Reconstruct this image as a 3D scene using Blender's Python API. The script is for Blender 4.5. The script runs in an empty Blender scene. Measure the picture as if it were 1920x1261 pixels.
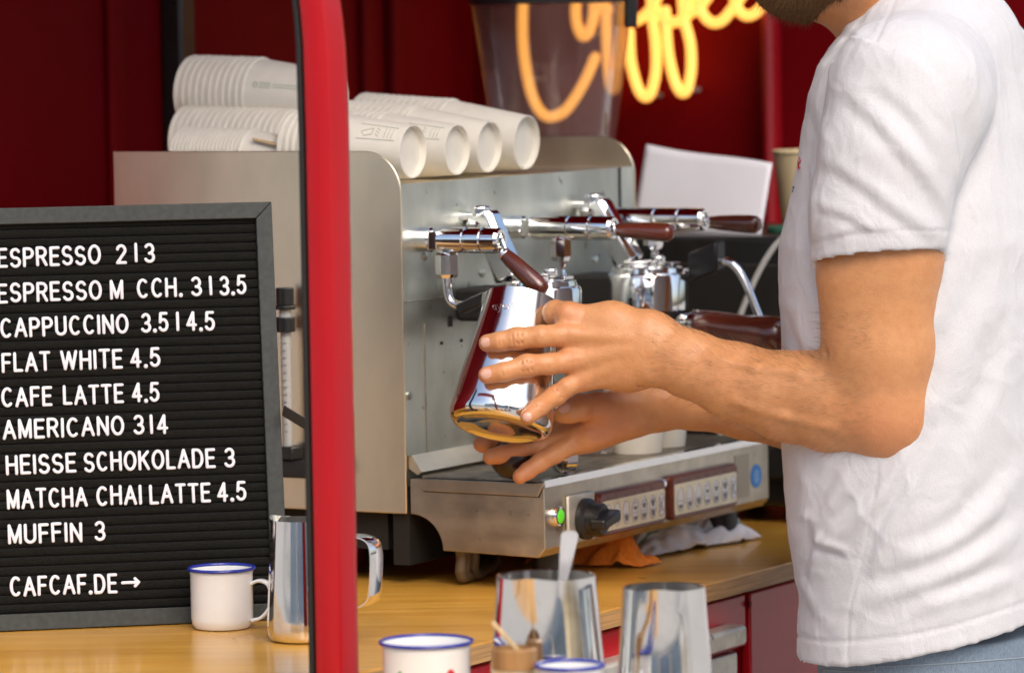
import bpy, math, random
import numpy as np
from mathutils import Vector, Matrix
from mathutils.bvhtree import BVHTree
random.seed(7); rng = np.random.default_rng(7)
S = bpy.context.scene
col = S.collection
# ------------------------------------------------------------------ camera, sky, sun, exposure
FPX, CAMZ = 8400.0, 1.5
camd = bpy.data.cameras.new('camera'); cam = bpy.data.objects.new('camera', camd); col.objects.link(cam)
camd.sensor_width = 36; camd.sensor_fit = 'HORIZONTAL'; camd.lens = 36*FPX/1920
RM = Matrix.Rotation(math.radians(86.0), 3, 'X') @ Matrix.Rotation(math.radians(-0.92), 3, 'Z')
cam.matrix_world = Matrix.Translation((0, 0, CAMZ)) @ RM.to_4x4()
camd.clip_start = 0.1; camd.clip_end = 400
camd.dof.use_dof = True; camd.dof.focus_distance = 4.26; camd.dof.aperture_fstop = 6.0
S.camera = cam
wd = bpy.data.worlds.new('World'); S.world = wd; wd.use_nodes = True
nt = wd.node_tree; bgn = nt.nodes['Background']
sky = nt.nodes.new('ShaderNodeTexSky'); sky.sky_type = 'NISHITA'; sky.sun_disc = False
SUN_EL, SUN_AZ = math.radians(46), math.radians(162)      # azimuth clockwise from +Y: behind the camera, to the right
sky.sun_elevation = SUN_EL; sky.sun_rotation = SUN_AZ
sky.dust_density = 4.0; sky.air_density = 1.0; sky.ozone_density = 0.8
nt.links.new(sky.outputs[0], bgn.inputs[0]); bgn.inputs[1].default_value = 0.15
sd = bpy.data.lights.new('sun', 'SUN'); so = bpy.data.objects.new('sun', sd); col.objects.link(so)
sd.energy = 0.72; sd.angle = math.radians(40); sd.color = (1.0, 0.95, 0.88)
sv = Vector((math.sin(SUN_AZ)*math.cos(SUN_EL), math.cos(SUN_AZ)*math.cos(SUN_EL), math.sin(SUN_EL)))
so.rotation_euler = sv.to_track_quat('Z', 'Y').to_euler(); so.location = sv*20
S.view_settings.view_transform = 'Standard'; S.view_settings.look = 'None'
S.view_settings.exposure = 0.62; S.view_settings.gamma = 1.0
S.cycles.max_bounces = 10; S.cycles.transparent_max_bounces = 12
# ------------------------------------------------------------------ measuring helpers
CAMP = Vector((0, 0, CAMZ))
def ray(px, py): return RM @ Vector(((px-960)/FPX, -(py-630.5)/FPX, -1.0))
def P(px, py, Y):
    d = ray(px, py); return CAMP + d*(Y/d.y)
def onp(px, py, p, n):
    d = ray(px, py); n = Vector(n); return CAMP + d*((Vector(p)-CAMP).dot(n)/d.dot(n))
def proj(p):
    q = RM.transposed() @ (Vector(p)-CAMP); return (960+FPX*q.x/-q.z, 630.5-FPX*q.y/-q.z)
CZ = 0.935                                                   # worktop height
TH = math.radians(29)
A = Vector((math.sin(TH), math.cos(TH), 0)); B = Vector((math.cos(TH), -math.sin(TH), 0)); Z = Vector((0, 0, 1))
cn = P(765, 955, 4.5); O = Vector((cn.x, cn.y, CZ))         # machine origin, on the worktop
def W3(v, u, z): return O + B*v + A*u + Z*z                   # van frame -> world
def ml(px, py, v=None, u=None, z=None):                      # pixel on a plane of the van frame -> (v,u,z)
    if v is not None: q = onp(px, py, O+B*v, B)
    elif u is not None: q = onp(px, py, O+A*u, A)
    else: q = onp(px, py, O+Z*z, Z)
    r = q-O; return Vector((r.dot(B), r.dot(A), r.z))
# ------------------------------------------------------------------ materials
MATS = {}
def mat(name, color, rough=0.5, metal=0.0, noise=None, bump=None, **kw):
    """noise=(scale xyz, amount, detail) varies value; bump=(scale xyz, strength, distance)"""
    m = bpy.data.materials.new(name); m.use_nodes = True; t = m.node_tree; b = t.nodes['Principled BSDF']
    c = tuple(color)+(1,) if len(color) == 3 else color
    b.inputs['Base Color'].default_value = c; b.inputs['Roughness'].default_value = rough; b.inputs['Metallic'].default_value = metal
    tc = t.nodes.new('ShaderNodeTexCoord')
    def tex(scale, detail=4):
        mp = t.nodes.new('ShaderNodeMapping'); mp.inputs['Scale'].default_value = scale
        n = t.nodes.new('ShaderNodeTexNoise'); n.inputs['Scale'].default_value = 1; n.inputs['Detail'].default_value = detail
        t.links.new(tc.outputs['Object'], mp.inputs[0]); t.links.new(mp.outputs[0], n.inputs[0]); return n
    if noise:
        n = tex(noise[0], noise[2] if len(noise) > 2 else 5)
        r = t.nodes.new('ShaderNodeValToRGB'); k = noise[1]
        c2 = noise[3] if len(noise) > 3 else None
        r.color_ramp.elements[0].position = 0.3; r.color_ramp.elements[1].position = 0.7
        r.color_ramp.elements[0].color = (tuple(c2)+(1,)) if c2 else tuple(x*(1-k) for x in c[:3])+(1,)
        r.color_ramp.elements[1].color = tuple(min(1, x*(1+k*(0 if c2 else 1))) for x in c[:3])+(1,)
        t.links.new(n.outputs['Fac'], r.inputs[0]); t.links.new(r.outputs[0], b.inputs['Base Color'])
        if kw.get('rough_var'):
            mr = t.nodes.new('ShaderNodeMapRange'); mr.inputs['To Min'].default_value = rough-kw['rough_var']; mr.inputs['To Max'].default_value = rough+kw['rough_var']
            t.links.new(n.outputs['Fac'], mr.inputs[0]); t.links.new(mr.outputs[0], b.inputs['Roughness'])
    if bump:
        n = tex(bump[0], 3); bn = t.nodes.new('ShaderNodeBump'); bn.inputs['Strength'].default_value = bump[1]; bn.inputs['Distance'].default_value = bump[2]
        t.links.new(n.outputs['Fac'], bn.inputs['Height']); t.links.new(bn.outputs[0], b.inputs['Normal'])
    if 'bump2' in kw:
        b2 = kw['bump2']; n = tex(b2[0], 6); bn2 = t.nodes.new('ShaderNodeBump'); bn2.inputs['Strength'].default_value = b2[1]; bn2.inputs['Distance'].default_value = b2[2]
        n.inputs['Distortion'].default_value = .8
        t.links.new(n.outputs['Fac'], bn2.inputs['Height']); t.links.new(bn2.outputs[0], bn.inputs['Normal'])
    if 'specks' in kw:      # dried coffee splashes and dirt
        n = tex((70, 70, 70), 2); r2 = t.nodes.new('ShaderNodeValToRGB'); r2.color_ramp.elements[0].position = .69; r2.color_ramp.elements[1].position = .74
        mx = t.nodes.new('ShaderNodeMix'); mx.data_type = 'RGBA'; mx.inputs[7].default_value = (.16, .10, .05, 1)
        ml_ = t.nodes.new('ShaderNodeMath'); ml_.operation = 'MULTIPLY'; ml_.inputs[1].default_value = kw['specks']
        src = b.inputs['Base Color'].links[0].from_socket
        t.links.new(n.outputs['Fac'], r2.inputs[0]); t.links.new(r2.outputs[0], ml_.inputs[0]); t.links.new(ml_.outputs[0], mx.inputs[0]); t.links.new(src, mx.inputs[6]); t.links.new(mx.outputs[2], b.inputs['Base Color'])
    if 'coat' in kw: b.inputs['Coat Weight'].default_value = kw['coat']; b.inputs['Coat Roughness'].default_value = kw.get('coat_rough', 0.08)
    if 'sss' in kw:
        b.inputs['Subsurface Weight'].default_value = kw['sss']; b.inputs['Subsurface Radius'].default_value = (1, .35, .15); b.inputs['Subsurface Scale'].default_value = 0.004
    if 'emit' in kw: b.inputs['Emission Color'].default_value = tuple(kw['emit'][0])+(1,); b.inputs['Emission Strength'].default_value = kw['emit'][1]
    if 'sheen' in kw: b.inputs['Sheen Weight'].default_value = kw['sheen']; b.inputs['Sheen Roughness'].default_value = 0.5
    if 'spec' in kw: b.inputs['Specular IOR Level'].default_value = kw['spec']
    MATS[name] = m; return m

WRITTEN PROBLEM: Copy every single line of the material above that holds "scene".

TASK ANSWER:
Reconstruct this image as a 3D scene using Blender's Python API. The script is for Blender 4.5. The script runs in an empty Blender scene. Measure the picture as if it were 1920x1261 pixels.
S = bpy.context.scene